Rows from a 3D scene dataset:

+++

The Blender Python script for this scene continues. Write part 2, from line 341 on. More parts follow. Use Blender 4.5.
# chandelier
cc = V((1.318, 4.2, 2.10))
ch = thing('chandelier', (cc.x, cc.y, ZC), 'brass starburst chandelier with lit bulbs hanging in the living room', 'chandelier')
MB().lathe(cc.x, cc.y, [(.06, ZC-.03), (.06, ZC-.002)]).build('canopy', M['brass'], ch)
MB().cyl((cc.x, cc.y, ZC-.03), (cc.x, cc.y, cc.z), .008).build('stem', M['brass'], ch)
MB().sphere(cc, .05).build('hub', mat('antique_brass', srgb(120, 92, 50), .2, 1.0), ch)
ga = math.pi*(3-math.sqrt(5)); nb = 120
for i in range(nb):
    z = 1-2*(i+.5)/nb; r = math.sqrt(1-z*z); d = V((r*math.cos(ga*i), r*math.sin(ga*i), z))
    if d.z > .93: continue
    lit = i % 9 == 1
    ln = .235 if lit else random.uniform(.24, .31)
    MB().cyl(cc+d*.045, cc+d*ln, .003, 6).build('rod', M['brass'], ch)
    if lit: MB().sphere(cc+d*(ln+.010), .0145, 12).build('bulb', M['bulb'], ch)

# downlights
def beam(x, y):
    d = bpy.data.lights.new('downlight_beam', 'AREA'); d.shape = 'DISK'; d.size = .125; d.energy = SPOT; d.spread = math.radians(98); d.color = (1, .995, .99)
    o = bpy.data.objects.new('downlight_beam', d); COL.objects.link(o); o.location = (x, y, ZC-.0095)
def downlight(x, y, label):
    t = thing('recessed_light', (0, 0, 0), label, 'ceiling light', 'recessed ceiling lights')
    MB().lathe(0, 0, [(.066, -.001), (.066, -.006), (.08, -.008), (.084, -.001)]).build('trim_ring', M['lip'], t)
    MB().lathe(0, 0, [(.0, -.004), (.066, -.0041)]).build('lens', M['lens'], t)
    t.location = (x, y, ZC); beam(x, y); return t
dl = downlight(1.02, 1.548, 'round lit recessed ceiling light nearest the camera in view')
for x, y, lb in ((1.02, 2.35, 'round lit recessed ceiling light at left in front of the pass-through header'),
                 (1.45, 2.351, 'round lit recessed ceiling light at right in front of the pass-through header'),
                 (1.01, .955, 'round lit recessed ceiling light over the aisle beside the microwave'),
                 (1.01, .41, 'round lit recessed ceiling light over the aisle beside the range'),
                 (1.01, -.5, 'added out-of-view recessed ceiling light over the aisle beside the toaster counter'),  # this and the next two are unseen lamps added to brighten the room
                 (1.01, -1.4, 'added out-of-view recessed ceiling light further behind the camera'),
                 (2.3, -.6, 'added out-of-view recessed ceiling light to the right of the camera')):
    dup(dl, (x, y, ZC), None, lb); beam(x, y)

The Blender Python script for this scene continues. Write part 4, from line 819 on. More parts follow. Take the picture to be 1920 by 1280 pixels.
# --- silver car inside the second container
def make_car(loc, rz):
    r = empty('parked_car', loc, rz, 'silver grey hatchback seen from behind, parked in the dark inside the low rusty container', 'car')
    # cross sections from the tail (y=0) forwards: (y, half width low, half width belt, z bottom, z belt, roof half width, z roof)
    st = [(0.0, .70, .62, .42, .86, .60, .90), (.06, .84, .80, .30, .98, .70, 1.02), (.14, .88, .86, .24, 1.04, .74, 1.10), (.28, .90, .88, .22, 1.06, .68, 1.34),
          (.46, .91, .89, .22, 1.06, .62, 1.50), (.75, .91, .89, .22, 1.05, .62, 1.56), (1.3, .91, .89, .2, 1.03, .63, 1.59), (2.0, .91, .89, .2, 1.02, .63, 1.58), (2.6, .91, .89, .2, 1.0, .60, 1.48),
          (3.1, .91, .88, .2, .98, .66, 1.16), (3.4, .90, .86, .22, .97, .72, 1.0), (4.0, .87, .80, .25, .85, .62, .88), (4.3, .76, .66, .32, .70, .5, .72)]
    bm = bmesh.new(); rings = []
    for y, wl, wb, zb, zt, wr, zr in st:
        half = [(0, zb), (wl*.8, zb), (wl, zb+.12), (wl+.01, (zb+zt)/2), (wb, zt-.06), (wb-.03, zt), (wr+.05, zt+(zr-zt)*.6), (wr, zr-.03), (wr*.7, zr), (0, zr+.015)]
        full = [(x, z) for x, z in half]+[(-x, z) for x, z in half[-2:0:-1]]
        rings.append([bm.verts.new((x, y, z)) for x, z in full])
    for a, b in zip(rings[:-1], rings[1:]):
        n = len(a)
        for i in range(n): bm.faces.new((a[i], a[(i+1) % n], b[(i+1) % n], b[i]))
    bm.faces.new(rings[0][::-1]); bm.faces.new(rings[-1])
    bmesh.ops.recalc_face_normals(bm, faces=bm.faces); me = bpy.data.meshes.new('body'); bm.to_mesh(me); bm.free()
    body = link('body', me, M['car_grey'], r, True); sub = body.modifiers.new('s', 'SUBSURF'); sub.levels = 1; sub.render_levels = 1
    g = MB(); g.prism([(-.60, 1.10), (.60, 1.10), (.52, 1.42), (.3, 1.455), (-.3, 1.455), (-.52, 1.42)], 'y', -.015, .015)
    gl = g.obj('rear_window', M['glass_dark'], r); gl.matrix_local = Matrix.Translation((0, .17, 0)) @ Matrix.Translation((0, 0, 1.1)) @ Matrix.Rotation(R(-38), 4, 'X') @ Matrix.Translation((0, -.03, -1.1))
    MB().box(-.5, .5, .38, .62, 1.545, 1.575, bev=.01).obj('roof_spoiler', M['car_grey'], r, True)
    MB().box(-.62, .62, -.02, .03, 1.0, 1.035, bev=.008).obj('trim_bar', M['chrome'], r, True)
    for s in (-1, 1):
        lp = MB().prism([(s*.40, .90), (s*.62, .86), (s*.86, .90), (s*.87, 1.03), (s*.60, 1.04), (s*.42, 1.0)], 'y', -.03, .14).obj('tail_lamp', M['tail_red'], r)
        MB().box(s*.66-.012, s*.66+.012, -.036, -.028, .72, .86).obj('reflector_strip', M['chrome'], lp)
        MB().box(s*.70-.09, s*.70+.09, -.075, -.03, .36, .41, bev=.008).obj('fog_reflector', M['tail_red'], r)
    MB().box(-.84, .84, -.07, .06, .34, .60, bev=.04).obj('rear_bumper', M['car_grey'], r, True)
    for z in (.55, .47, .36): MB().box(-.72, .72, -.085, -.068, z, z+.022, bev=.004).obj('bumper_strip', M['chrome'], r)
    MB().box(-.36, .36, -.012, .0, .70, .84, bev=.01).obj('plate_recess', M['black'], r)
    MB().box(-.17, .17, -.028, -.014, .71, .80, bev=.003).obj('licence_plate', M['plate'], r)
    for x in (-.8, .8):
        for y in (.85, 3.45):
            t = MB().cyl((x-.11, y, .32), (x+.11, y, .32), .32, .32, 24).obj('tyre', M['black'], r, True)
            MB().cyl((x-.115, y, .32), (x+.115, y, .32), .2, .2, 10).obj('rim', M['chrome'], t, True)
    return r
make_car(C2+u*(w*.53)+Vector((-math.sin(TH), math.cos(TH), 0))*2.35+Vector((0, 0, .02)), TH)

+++

◆ **Exercise task**
Exactly repeat the lines above, from the opening line through the one with "12).build('bulb', M['bulb'], ch)", and include nothing else.

◆ **Exercise solution**
The Blender Python script for this scene continues. Write part 2, from line 341 on. More parts follow. Use Blender 4.5.
# chandelier
cc = V((1.318, 4.2, 2.10))
ch = thing('chandelier', (cc.x, cc.y, ZC), 'brass starburst chandelier with lit bulbs hanging in the living room', 'chandelier')
MB().lathe(cc.x, cc.y, [(.06, ZC-.03), (.06, ZC-.002)]).build('canopy', M['brass'], ch)
MB().cyl((cc.x, cc.y, ZC-.03), (cc.x, cc.y, cc.z), .008).build('stem', M['brass'], ch)
MB().sphere(cc, .05).build('hub', mat('antique_brass', srgb(120, 92, 50), .2, 1.0), ch)
ga = math.pi*(3-math.sqrt(5)); nb = 120
for i in range(nb):
    z = 1-2*(i+.5)/nb; r = math.sqrt(1-z*z); d = V((r*math.cos(ga*i), r*math.sin(ga*i), z))
    if d.z > .93: continue
    lit = i % 9 == 1
    ln = .235 if lit else random.uniform(.24, .31)
    MB().cyl(cc+d*.045, cc+d*ln, .003, 6).build('rod', M['brass'], ch)
    if lit: MB().sphere(cc+d*(ln+.010), .0145, 12).build('bulb', M['bulb'], ch)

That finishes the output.